Denmark's reading crisis has pushed one in three 15-year-olds below the proficiency level needed to understand complex texts, a recent OECD PISA report found. To counter this, the government is launching a new national knowledge center dedicated entirely to comic books. The initiative aims to use the popular visual medium to reignite a passion for reading among children and young people who have increasingly swapped books for fleeting, screen-based media.
Culture Minister Jakob Engel-Schmidt outlined the grim reality that prompted the new national literature action plan. “We are experiencing a reading crisis where many children struggle to concentrate on reading a book,” Engel-Schmidt said. He emphasized that too few now experience the magical moment where imagination takes flight through literature. The plan's cornerstone is Tegneseriens Hus, or The House of Comics, a center funded with an initial 5 million kroner from the Danish Comic Council.
A National Strategy for Engagement
The center will not just celebrate comics as an art form but will actively develop and share knowledge on how illustrations and graphic novels can create more eager readers. Its primary role will be to advise schools and public libraries across Danish municipalities. It will also create teaching materials and methods designed to engage children and youth in voluntary reading. The ambition, according to the ministry, is for the center to eventually operate without state support, building a sustainable model for cultural education.
Matthias Wivel, chair of the Danish Comic Council, sees significant potential in the approach. “It is actually a very sophisticated form of expression, but it is accessible. That is why many will remember reading comics from their childhood,” Wivel said. He pointed to comics' unique blend of visual narrative and text as a bridge for reluctant readers.

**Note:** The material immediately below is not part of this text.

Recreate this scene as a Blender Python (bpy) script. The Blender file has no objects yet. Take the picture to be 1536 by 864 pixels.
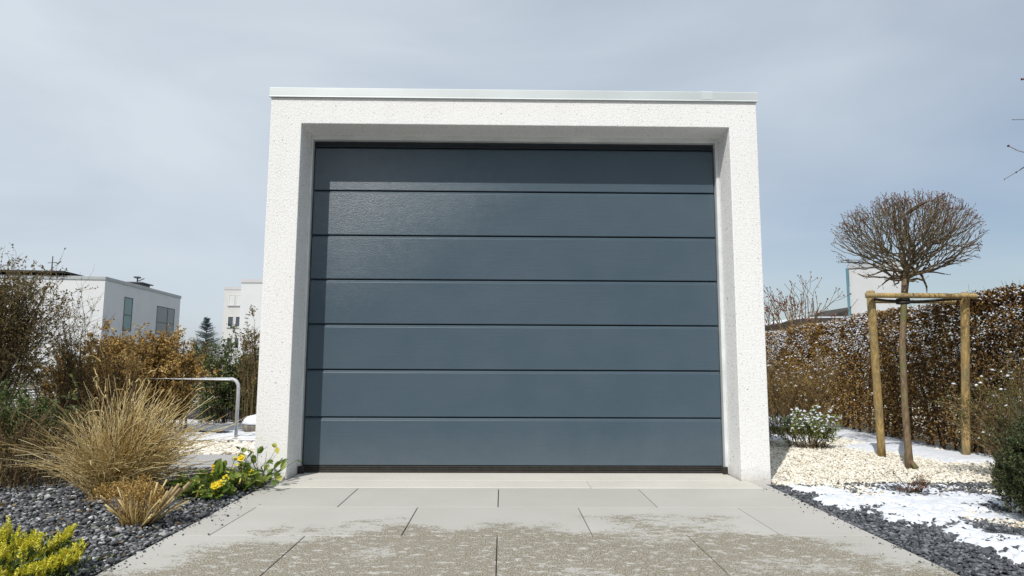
import bpy, bmesh, math, random
import numpy as np
from mathutils import Matrix, Vector
R = math.radians
C = bpy.context.scene.collection
scn = bpy.context.scene

# ------------------------------------------------------------------ camera
CX, CH, CD, YAW, PIT, ROL, F = -.0865, .8548, 4.6866, .0148, .1128, .0044, 958.97
cam = bpy.data.objects.new('camera', bpy.data.cameras.new('camera')); C.objects.link(cam)
cam.data.sensor_width = 36; cam.data.lens = F/1536*36; cam.data.clip_end = 2000; cam.data.clip_start = .05
fw = Vector((math.sin(YAW)*math.cos(PIT), math.cos(YAW)*math.cos(PIT), math.sin(PIT)))
rt = Vector((math.cos(YAW), -math.sin(YAW), 0)); up = rt.cross(fw)
c_, s_ = math.cos(ROL), math.sin(ROL)
rt2 = rt*c_+up*s_; up2 = up*c_-rt*s_
cam.matrix_world = Matrix(((rt2.x, up2.x, -fw.x, CX), (rt2.y, up2.y, -fw.y, -CD), (rt2.z, up2.z, -fw.z, CH), (0, 0, 0, 1)))
scn.camera = cam

# ------------------------------------------------------------------ light
SUN_EL, SUN_AZ = 48.8, 28.0          # elevation; degrees to the left of straight behind the camera
sdir = Vector((-math.sin(R(SUN_AZ))*math.cos(R(SUN_EL)), -math.cos(R(SUN_AZ))*math.cos(R(SUN_EL)), math.sin(R(SUN_EL))))
sun = bpy.data.objects.new('sun', bpy.data.lights.new('sun', 'SUN')); C.objects.link(sun)
sun.data.energy = 3.8; sun.data.angle = R(.5); sun.data.color = (1, .955, .89)
sun.rotation_euler = (-sdir).to_track_quat('-Z', 'Y').to_euler()
w = bpy.data.worlds.new('World'); scn.world = w; w.use_nodes = True
nt = w.node_tree; nt.nodes.clear()
def N(tree, t, **kw):
    n = tree.nodes.new(t)
    for k, v in kw.items(): setattr(n, k, v)
    return n
out = N(nt, 'ShaderNodeOutputWorld'); bg = N(nt, 'ShaderNodeBackground'); bg.inputs[1].default_value = .1
sky = N(nt, 'ShaderNodeTexSky', sky_type='NISHITA', sun_disc=False)
sky.sun_elevation = R(SUN_EL); sky.sun_rotation = math.atan2(sdir.x, sdir.y); sky.air_density = 1.0; sky.dust_density = 1.5
# thin veil of high cloud over the blue
tc = N(nt, 'ShaderNodeTexCoord'); sep = N(nt, 'ShaderNodeSeparateXYZ')
nt.links.new(tc.outputs['Generated'], sep.inputs[0])
mp = N(nt, 'ShaderNodeMapping'); mp.inputs['Scale'].default_value = (1.0, 1.0, 2.6); mp.inputs['Location'].default_value = (.3, .1, .2)
nt.links.new(tc.outputs['Generated'], mp.inputs[0])
nz = N(nt, 'ShaderNodeTexNoise'); nz.inputs['Scale'].default_value = 1.5; nz.inputs['Detail'].default_value = 5; nz.inputs['Roughness'].default_value = .5
nz.inputs['Distortion'].default_value = .5
nt.links.new(mp.outputs[0], nz.inputs['Vector'])
def mathn(tree, op, a, b=None, c=None, clamp=False):
    n = N(tree, 'ShaderNodeMath', operation=op); n.use_clamp = clamp
    for i, v in enumerate((a, b, c)):
        if v is None: continue
        if isinstance(v, (int, float)): n.inputs[i].default_value = v
        else: tree.links.new(v, n.inputs[i])
    return n.outputs[0]
el = mathn(nt, 'MULTIPLY', sep.outputs['Z'], .62)
lf = mathn(nt, 'MULTIPLY', sep.outputs['X'], -.32)
nn = mathn(nt, 'MULTIPLY', mathn(nt, 'SUBTRACT', nz.outputs[0], .5), 1.0)
veil = mathn(nt, 'ADD', mathn(nt, 'ADD', mathn(nt, 'ADD', nn, el), lf), .50, clamp=True)
mix = N(nt, 'ShaderNodeMix', data_type='RGBA'); mix.clamp_factor = True
nt.links.new(veil, mix.inputs['Factor']); nt.links.new(sky.outputs[0], mix.inputs['A'])
mix.inputs['B'].default_value = (6.6, 7.35, 8.1, 1)
nt.links.new(mix.outputs['Result'], bg.inputs[0]); nt.links.new(bg.outputs[0], out.inputs[0])
scn.view_settings.view_transform = 'Standard'; scn.view_settings.look = 'None'
scn.view_settings.exposure = 0.0; scn.view_settings.gamma = 1; scn.view_settings.use_curve_mapping = False
scn.cycles.max_bounces = 6

# ------------------------------------------------------------------ mesh helpers
class MB:
    def __init__(s): s.V = []; s.F = []; s.n = 0
    def add(s, v, faces):
        """faces: list of arrays (m,k)"""
        v = np.asarray(v, float).reshape(-1, 3)
        for f in (faces if isinstance(faces, list) else [faces]):
            s.F.append(np.asarray(f, int)+s.n)
        s.V.append(v); s.n += len(v); return s
    def build(s, name, mat, parent=None, smooth=False, local=False, origin=None):
        v = np.concatenate(s.V)
        if parent is not None and not local: v = v-np.array(ORG[parent.name])
        if origin is not None: v = v-np.array(origin)
        me = bpy.data.meshes.new(name)
        me.vertices.add(len(v)); me.vertices.foreach_set('co', v.astype(np.float32).ravel())
        loops = np.concatenate([f.ravel() for f in s.F]); tot = np.concatenate([np.full(len(f), f.shape[1]) for f in s.F])
        st = np.concatenate([[0], np.cumsum(tot)[:-1]])
        me.loops.add(len(loops)); me.loops.foreach_set('vertex_index', loops.astype(np.int32))
        me.polygons.add(len(tot)); me.polygons.foreach_set('loop_start', st.astype(np.int32))
        me.update(calc_edges=True); me.validate()
        me.polygons.foreach_set('use_smooth', np.full(len(me.polygons), bool(smooth)))
        me.materials.append(mat)
        o = bpy.data.objects.new(name, me); C.objects.link(o)
        if parent is not None: o.parent = parent; ORG[o.name] = ORG[parent.name]
        elif origin is not None: o.location = origin; ORG[o.name] = origin
        else: ORG[o.name] = (0, 0, 0)
        return o
ORG = {}
def thing(name, label, cat, loc, group=None, rz=0):
    o = bpy.data.objects.new(name, None); C.objects.link(o); o.location = loc; o.rotation_euler.z = rz
    o.empty_display_size = .1
    o['label'] = label; o['category'] = cat
    if group: o['group'] = group
    ORG[o.name] = tuple(loc); return o
def tag(o, label, cat, group=None, kind=None):
    o['label'] = label; o['category'] = cat
    if group: o['group'] = group
    if kind: o['kind'] = kind
    return o
def struct(o, label=None):
    o['kind'] = 'structure'
    if label: o['label'] = label
    return o
def stuff(o, label, cat): return tag(o, label, cat, kind='stuff')

def bm_to(mb, bm):
    bm.verts.index_update(); v = [tuple(x.co) for x in bm.verts]
    by = {}
    for f in bm.faces: by.setdefault(len(f.verts), []).append([x.index for x in f.verts])
    mb.add(v, [np.array(q) for q in by.values()]); bm.free()
def rbox(mb, lo, hi, bev=.004, seg=1):
    bm = bmesh.new(); bmesh.ops.create_cube(bm, size=1)
    for v in bm.verts:
        v.co = Vector([(lo[i]+hi[i])/2+v.co[i]*(hi[i]-lo[i]) for i in range(3)])
    if bev: bmesh.ops.bevel(bm, geom=list(bm.edges), offset=bev, segments=seg, affect='EDGES', profile=.5)
    bm_to(mb, bm); return mb
def prism(mb, poly, axis, a, b, bev=0):
    """extrude a closed polygon along an axis; poly pairs are the other two axes in order"""
    bm = bmesh.new(); vs = []
    for p in poly:
        c = {0: (a, p[0], p[1]), 1: (p[0], a, p[1]), 2: (p[0], p[1], a)}[axis]; vs.append(bm.verts.new(c))
    f = bm.faces.new(vs); r = bmesh.ops.extrude_face_region(bm, geom=[f])
    d = [0, 0, 0]; d[axis] = b-a
    bmesh.ops.translate(bm, vec=d, verts=[g for g in r['geom'] if isinstance(g, bmesh.types.BMVert)])
    bmesh.ops.recalc_face_normals(bm, faces=bm.faces)
    if bev: bmesh.ops.bevel(bm, geom=list(bm.edges), offset=bev, segments=2, affect='EDGES', profile=.5)
    bm_to(mb, bm); return mb

def strands(mb, P, Rd, sides=4, cap=True):
    """P (N,S,3) polylines, Rd (N,S) radii"""
    P = np.asarray(P, float); Rd = np.asarray(Rd, float); n, S, _ = P.shape
    T = np.gradient(P, axis=1); T /= np.linalg.norm(T, axis=2, keepdims=True)+1e-9
    ref = np.where(np.abs(T[:, :1, 2:3]) > .8, np.array([1., 0, 0]), np.array([0, 0, 1.]))
    ref = np.broadcast_to(ref, T.shape)
    A = np.cross(T, ref); A /= np.linalg.norm(A, axis=2, keepdims=True)+1e-9
    B = np.cross(T, A)
    th = np.arange(sides)*2*np.pi/sides
    V = P[:, :, None]+Rd[:, :, None, None]*(A[:, :, None]*np.cos(th)[None, None, :, None]+B[:, :, None]*np.sin(th)[None, None, :, None])
    idx = np.arange(n*S*sides).reshape(n, S, sides)
    a = idx[:, :-1]; b = idx[:, 1:]
    q = np.stack([a, np.roll(a, -1, 2), np.roll(b, -1, 2), b], -1).reshape(-1, 4)
    fs = [q]
    if cap: fs += [idx[:, -1].reshape(n, sides), idx[:, 0, ::-1].reshape(n, sides)]
    mb.add(V.reshape(-1, 3), fs); return mb
def tube(mb, pts, r, sides=10):
    pts = np.asarray(pts, float); r = np.full(len(pts), r) if np.isscalar(r) else np.asarray(r)
    return strands(mb, pts[None], r[None], sides)

def unit(v): return v/(np.linalg.norm(v, axis=-1, keepdims=True)+1e-9)
def leaves(mb, P, D, Nrm, L, W, fold=.25, shape='oval'):
    """leaf blades: base P, along D, up Nrm, length L, width W"""
    P = np.asarray(P, float); n = len(P); D = unit(D); S = unit(np.cross(D, Nrm)); U = np.cross(S, D)
    L = np.broadcast_to(L, (n,))[:, None]; W = np.broadcast_to(W, (n,))[:, None]
    if shape == 'diamond':
        v = np.stack([P, P+D*L*.5+S*W*.5+U*W*fold, P+D*L, P+D*L*.5-S*W*.5+U*W*fold], 1)
        i = np.arange(n)[:, None]*4
        mb.add(v.reshape(-1, 3), np.concatenate([i+[0, 1, 2], i+[0, 2, 3]]))
    else:
        v = np.stack([P, P+D*L*.3+S*W*.46+U*W*fold, P+D*L*.7+S*W*.4+U*W*fold*.8, P+D*L-U*L*.08, P+D*L*.7-S*W*.4+U*W*fold*.8, P+D*L*.3-S*W*.46+U*W*fold], 1)
        i = np.arange(n)[:, None]*6
        mb.add(v.reshape(-1, 3), np.concatenate([i+[0, 1, 2, 3], i+[0, 3, 4, 5]]))
    return mb
ICO_V = None
def ico(sub):
    bm = bmesh.new(); bmesh.ops.create_icosphere(bm, subdivisions=sub, radius=1)
    bm.verts.index_update(); v = np.array([x.co[:] for x in bm.verts]); f = np.array([[x.index for x in q.verts] for q in bm.faces]); bm.free(); return v, f
def pebbles(mb, rng, P, size, flat=.6, sub=1, rough=.12):
    v, f = ico(sub); n = len(P)
    sc = size[:, None]*np.stack([rng.uniform(.7, 1.3, n), rng.uniform(.6, 1.0, n), rng.uniform(flat*.7, flat*1.3, n)], 1)
    V = v[None]*(1+rng.uniform(-rough, rough, (n, len(v)))[:, :, None])*sc[:, None]
    a = rng.uniform(0, 6.28, n); t = rng.normal(0, .25, n)
    ct, st = np.cos(t)[:, None], np.sin(t)[:, None]
    x, z = V[..., 0]*ct-V[..., 2]*st, V[..., 0]*st+V[..., 2]*ct
    ca, sa = np.cos(a)[:, None], np.sin(a)[:, None]
    V = np.stack([x*ca-V[..., 1]*sa, x*sa+V[..., 1]*ca, z], -1)+P[:, None]
    mb.add(V.reshape(-1, 3), (f[None]+(np.arange(n)*len(v))[:, None, None]).reshape(-1, 3)); return mb
def vnoise(x, y, seed=0):
    """smooth value noise, vectorised"""
    xi = np.floor(x).astype(int); yi = np.floor(y).astype(int); fx = x-xi; fy = y-yi
    fx = fx*fx*(3-2*fx); fy = fy*fy*(3-2*fy)
    def h(a, b):
        k = (a*374761393+b*668265263+seed*1442695041) & 0xffffffff
        k = ((k ^ (k >> 13))*1274126177) & 0xffffffff
        return ((k ^ (k >> 16)) & 0xffff)/65535.
    return (h(xi, yi)*(1-fx)+h(xi+1, yi)*fx)*(1-fy)+(h(xi, yi+1)*(1-fx)+h(xi+1, yi+1)*fx)*fy
def fbm(x, y, seed=0, o=4):
    r = 0; a = .5
    for i in range(o): r = r+a*vnoise(x*2**i, y*2**i, seed+i); a *= .5
    return r/(1-.5**o)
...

The strategy emerges directly from recommendations by a government-appointed Literature Working Group, which spent months analyzing how to get young people to open books again.
Why Comics Could Be the Key
Academic research and lending data from Danish libraries strongly support the focus. Marianne Eskebæk Larsen, a lecturer at Copenhagen University College and a member of the working group, confirmed the trend. “We can see from reading habit surveys, among other things, that children are really happy to read literature with pictures in it, including comics,” she said. Library lending figures nationwide show that illustrated literature is overwhelmingly popular with younger demographics, often flying off the shelves while traditional novels gather dust.
This pivot toward visual literacy acknowledges a fundamental shift in how young Danes consume stories. The action plan implicitly accepts that the battle is not to pull children away from screens and images entirely, but to meet them partway with a format that respects their visual vocabulary. By validating comics as legitimate literature, the government hopes to reduce the psychological barrier to reading. The center will compile and develop best practices, showing educators how to integrate graphic narratives into curricula in a way that builds confidence and skills.
Building on a Foundation of Success
The initiative is not creating demand from scratch but is instead institutionalizing a proven interest. Children's sections in libraries from Copenhagen to Aarhus already report that graphic novels and manga are among their most circulated items. The new center will systematize this organic popularity into a coordinated national effort. It will function as a hub, connecting comic artists with teachers and librarians, and ensuring successful local projects can be scaled and replicated in other communities.
Critics might question the investment in what some still see as a lesser art form. However, the government's literature plan frames it as a pragmatic and evidence-based response to a critical societal challenge. Literacy is a cornerstone of the Danish welfare model, essential for education, employment, and civic participation. Failing to adapt methods to the current generation risks deepening social divides, where reading ability becomes a key differentiator in future life chances.
The Road Ahead for Reading
The success of Tegneseriens Hus will be measured in its tangible impact on reading habits over the coming years. Can a dedicated focus on comics and visual storytelling move the needle on literacy rates and, more importantly, on the joy of reading? The project reflects a broader understanding in Danish social policy: effective integration into society, whether for immigrants or for youth disengaged from tradition, often requires meeting people where they are. For a generation raised on instant visual communication, the comic book is familiar territory.
The center's launch is a significant experiment in cultural policy. It bets that the gateway to a lifelong love of literature might not be a dense classic novel, but the next compelling graphic story. As one Copenhagen librarian noted informally, the goal is to create readers first, and the type of literature they eventually prefer can develop later. The five million kroner investment is a down payment on the idea that fostering any reading is better than fostering none, and in today's Denmark, that journey often starts with a speech bubble and a drawing.